Job:
Exactly as written, quote every line that follows, skipping the images.

···

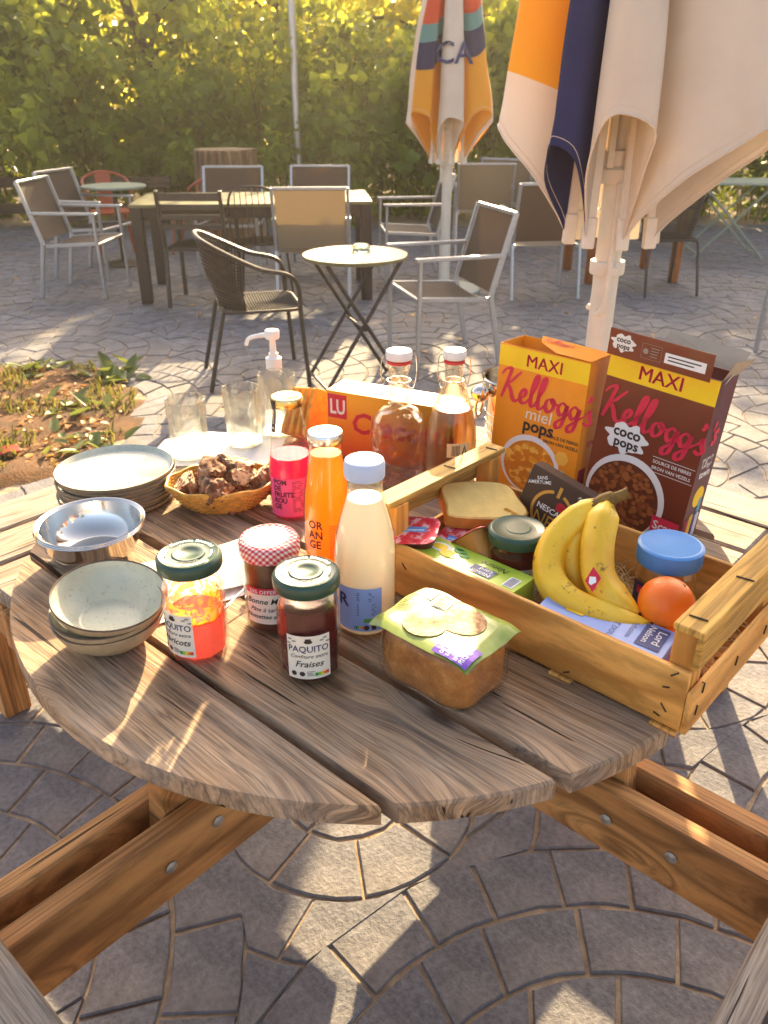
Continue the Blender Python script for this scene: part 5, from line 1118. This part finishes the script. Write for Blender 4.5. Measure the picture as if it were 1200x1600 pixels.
# bistro table, ashtray
t = thing('bistro_table', 'small round folding bistro table with olive top', 'table', (-.155, 4.52, 0), .35)
MB().lathe([(0, .700), (.275, .700), (.284, .704), (.286, .715), (.282, .720), (0, .720)], 56).build('table_top', M_olive, t)
for s_ in (-1, 1):
    for q in (-1, 1): MB().tube([(.21 * q, .16 * s_ + .012 * q, .70), (-.24 * q, .17 * s_ + .012 * q, 0)], .011, 8).build('leg', M_dark, t)
for q in (-1, 1): MB().tube([(-.225 * q, -.17, .03), (-.225 * q, .17, .03)], .008, 8).build('cross_bar', M_dark, t)
MB().tube([(0, -.165, .345), (0, .165, .345)], .008, 8).build('cross_bar', M_dark, t)
t = thing('ashtray', 'small glass ashtray on the bistro table', 'ashtray', (-.125, 4.60, .7205)); MB().lathe([(0, 0), (.045, 0), (.05, .004), (.05, .034), (.046, .036), (.042, .033), (.040, .010), (0, .009)], 28).build('dish', real_glass('ashtray_glass', (.8, .86, .84), .05, 30), t)
# orange metal chairs and a small round table far left
def orange_chair(label, x, y, face):
    t = thing('orange_metal_chair', label, 'chair', (x, y, 0), radians(face + 90), 'orange metal chairs')
    for sx_ in (-1, 1):
        for sy_ in (-1, 1): MB().bar((.16 * sx_, .15 * sy_, .44), (.23 * sx_, .22 * sy_, 0), .032, .022, .004, up=(0, 1, 0)).build('leg', M_oran, t)
    mb = MB(); mb.prism(rrect(.37, .36, .05), .435, .452, .008); mb.build('seat', M_oran, t)
    MB().tube(crom([(-.19, .10, .46), (-.215, .0, .62), (-.20, .17, .74), (0, .215, .80), (.20, .17, .74), (.215, 0, .62), (.19, .10, .46)], 6), .013, 8).build('back_loop', M_oran, t)
    mb = MB(); mb.grid([[(.075 * (k - 2) / 2, .165 + .045 * q / 4, .45 + .35 * q / 4) for k in range(5)] for q in range(5)]); mb.build('back_splat', M_oran, t)
orange_chair('orange metal chair behind the small round table', -2.72, 8.6, -60); orange_chair('orange metal chair beside the tree stump', -1.98, 9.0, 180); orange_chair('orange metal chair just entering the picture at far left', -4.32, 8.6, 200)
t = thing('round_side_table', 'small pale round table with the orange chairs', 'table', (-2.55, 8.22, 0)); MB().lathe([(0, .70), (.29, .70), (.3, .71), (.295, .722), (0, .724)], 40).build('table_top', M_pale, t); MB().tube([(0, 0, .70), (0, 0, .03)], .025, 10).build('stem', M_dark, t); MB().lathe([(0, .04), (.03, .04), (.2, .012), (.2, 0), (0, 0)], 28).build('foot', M_dark, t)
# wooden table right, with folding table beyond
t = thing('wooden_table', 'square wooden table behind the big parasol', 'table', (2.15, 7.65, 0), .1); mb = MB(); mb.box((0, 0, .728), (.9, .8, .028), .004); mb.build('table_top', pm('grey_tabletop', '#8d8678', .5, var=.15), t)
W_tl = wood('orange_wood', '#b5692e', '#9a5422', '#6e3a16', 25, .6)
for x in (-.38, .38):
    for y in (-.33, .33):
        mb = MB(); mb.box((0, 0, 0), (.713, .07, .07), .004); mb.build('leg', W_tl, t, loc=(x, y, .3565), rot=(0, pi / 2, 0))
t = thing('folding_table', 'pale folding garden table at the far right', 'table', (3.5, 8.75, 0), -.1)
mb = MB(); mb.prism(rrect(.85, .6, .04), .70, .72, .004); mb.build('table_top', M_pale, t)
for y in (-.24, .24):
    for q in (-1, 1): MB().tube([(.34 * q, y + .01 * q, .70), (-.34 * q, y + .01 * q, 0)], .012, 8).build('leg', M_pale, t)
for q in (-1, 1): MB().tube([(.3 * q, -.24, .045), (.3 * q, .24, .045)], .01, 8).build('cross_bar', M_pale, t)
orange_like = None
t = thing('green_garden_chair', 'green garden chair beyond the wooden table', 'chair', (2.95, 9.3, 0), radians(200), None)
M_gch = pm('green_chair_paint', '#3f5a4a', .5, var=.15)
for sx_ in (-1, 1):
    for sy_ in (-1, 1): MB().tube([(.19 * sx_, .18 * sy_, .44), (.22 * sx_, .23 * sy_, 0)], .014, 8).build('leg', M_gch, t)
mb = MB(); mb.prism(rrect(.44, .42, .06), .43, .45, .006); mb.build('seat', M_gch, t)
for k in range(5): MB().bar((-.2 + .1 * k, .19, .45), (-.2 + .1 * k, .27, .84), .03, .012, .002).build('back_slat', M_gch, t)
MB().bar((-.22, .275, .845), (.22, .275, .845), .02, .04, .004).build('top_rail', M_gch, t)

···

Task result:
Continue the Blender Python script for this scene: part 5, from line 1118. This part finishes the script. Write for Blender 4.5. Measure the picture as if it were 1200x1600 pixels.
# bistro table, ashtray
t = thing('bistro_table', 'small round folding bistro table with olive top', 'table', (-.155, 4.52, 0), .35)
MB().lathe([(0, .700), (.275, .700), (.284, .704), (.286, .715), (.282, .720), (0, .720)], 56).build('table_top', M_olive, t)
for s_ in (-1, 1):
    for q in (-1, 1): MB().tube([(.21 * q, .16 * s_ + .012 * q, .70), (-.24 * q, .17 * s_ + .012 * q, 0)], .011, 8).build('leg', M_dark, t)
for q in (-1, 1): MB().tube([(-.225 * q, -.17, .03), (-.225 * q, .17, .03)], .008, 8).build('cross_bar', M_dark, t)
MB().tube([(0, -.165, .345), (0, .165, .345)], .008, 8).build('cross_bar', M_dark, t)
t = thing('ashtray', 'small glass ashtray on the bistro table', 'ashtray', (-.125, 4.60, .7205)); MB().lathe([(0, 0), (.045, 0), (.05, .004), (.05, .034), (.046, .036), (.042, .033), (.040, .010), (0, .009)], 28).build('dish', real_glass('ashtray_glass', (.8, .86, .84), .05, 30), t)
# orange metal chairs and a small round table far left
def orange_chair(label, x, y, face):
    t = thing('orange_metal_chair', label, 'chair', (x, y, 0), radians(face + 90), 'orange metal chairs')
    for sx_ in (-1, 1):
        for sy_ in (-1, 1): MB().bar((.16 * sx_, .15 * sy_, .44), (.23 * sx_, .22 * sy_, 0), .032, .022, .004, up=(0, 1, 0)).build('leg', M_oran, t)
    mb = MB(); mb.prism(rrect(.37, .36, .05), .435, .452, .008); mb.build('seat', M_oran, t)
    MB().tube(crom([(-.19, .10, .46), (-.215, .0, .62), (-.20, .17, .74), (0, .215, .80), (.20, .17, .74), (.215, 0, .62), (.19, .10, .46)], 6), .013, 8).build('back_loop', M_oran, t)
    mb = MB(); mb.grid([[(.075 * (k - 2) / 2, .165 + .045 * q / 4, .45 + .35 * q / 4) for k in range(5)] for q in range(5)]); mb.build('back_splat', M_oran, t)
orange_chair('orange metal chair behind the small round table', -2.72, 8.6, -60); orange_chair('orange metal chair beside the tree stump', -1.98, 9.0, 180); orange_chair('orange metal chair just entering the picture at far left', -4.32, 8.6, 200)
t = thing('round_side_table', 'small pale round table with the orange chairs', 'table', (-2.55, 8.22, 0)); MB().lathe([(0, .70), (.29, .70), (.3, .71), (.295, .722), (0, .724)], 40).build('table_top', M_pale, t); MB().tube([(0, 0, .70), (0, 0, .03)], .025, 10).build('stem', M_dark, t); MB().lathe([(0, .04), (.03, .04), (.2, .012), (.2, 0), (0, 0)], 28).build('foot', M_dark, t)
# wooden table right, with folding table beyond
t = thing('wooden_table', 'square wooden table behind the big parasol', 'table', (2.15, 7.65, 0), .1); mb = MB(); mb.box((0, 0, .728), (.9, .8, .028), .004); mb.build('table_top', pm('grey_tabletop', '#8d8678', .5, var=.15), t)
W_tl = wood('orange_wood', '#b5692e', '#9a5422', '#6e3a16', 25, .6)
for x in (-.38, .38):
    for y in (-.33, .33):
        mb = MB(); mb.box((0, 0, 0), (.713, .07, .07), .004); mb.build('leg', W_tl, t, loc=(x, y, .3565), rot=(0, pi / 2, 0))
t = thing('folding_table', 'pale folding garden table at the far right', 'table', (3.5, 8.75, 0), -.1)
mb = MB(); mb.prism(rrect(.85, .6, .04), .70, .72, .004); mb.build('table_top', M_pale, t)
for y in (-.24, .24):
    for q in (-1, 1): MB().tube([(.34 * q, y + .01 * q, .70), (-.34 * q, y + .01 * q, 0)], .012, 8).build('leg', M_pale, t)
for q in (-1, 1): MB().tube([(.3 * q, -.24, .045), (.3 * q, .24, .045)], .01, 8).build('cross_bar', M_pale, t)
orange_like = None
t = thing('green_garden_chair', 'green garden chair beyond the wooden table', 'chair', (2.95, 9.3, 0), radians(200), None)
M_gch = pm('green_chair_paint', '#3f5a4a', .5, var=.15)
for sx_ in (-1, 1):
    for sy_ in (-1, 1): MB().tube([(.19 * sx_, .18 * sy_, .44), (.22 * sx_, .23 * sy_, 0)], .014, 8).build('leg', M_gch, t)
mb = MB(); mb.prism(rrect(.44, .42, .06), .43, .45, .006); mb.build('seat', M_gch, t)
for k in range(5): MB().bar((-.2 + .1 * k, .19, .45), (-.2 + .1 * k, .27, .84), .03, .012, .002).build('back_slat', M_gch, t)
MB().bar((-.22, .275, .845), (.22, .275, .845), .02, .04, .004).build('top_rail', M_gch, t)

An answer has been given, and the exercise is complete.